The downward pressure on journalists’ pay is driven by technological change and the collapse of the advertising-driven profit model that has sustained the industry since the 19th century. So far, stagnant teacher pay has been driven by different forces, such as austerity policies in the public sector, and also by pay scales and ladders that require people to work for many decades before reaching a decent salary.
Some people believe, or even hope, that technology will exercise a similar pressure on teaching, by making online learning more viable, requiring fewer teachers, and then causing more competition and allowing for higher teacher pay. I’m skeptical because I think, ultimately, parents will demand real live teachers for their real live children. People used to think the television and the VHS would transform public education. They did not.
I feel optimistic about both journalism and teaching. In a way, they are both service professions aimed at creating a more knowledgeable public. The world keeps getting more complex and the technology for disseminating information keeps improving. This is good for both education and journalism. Both jobs require smart people–teachers and journalists–to analyze and translate all this information.
Taken at face value, the title of your book has connotations of internal strife amongst teachers…do you think this is a problem? Do teachers have a “we’re in this together” outlook outside of their union?
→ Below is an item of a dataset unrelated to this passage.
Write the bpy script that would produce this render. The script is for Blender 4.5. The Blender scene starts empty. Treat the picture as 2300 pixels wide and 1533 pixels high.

The title is certainly open to interpretation. My way of thinking about The Teacher Wars is that we’ve always been debating, arguing, and fighting about the role of teachers in American public life, dating back to the birth of our common schools system in about 1830. There is not one war with two sides. It’s a melee! And everyone is drafted in this battle, from teachers to parents to politicians to social scientists to students themselves.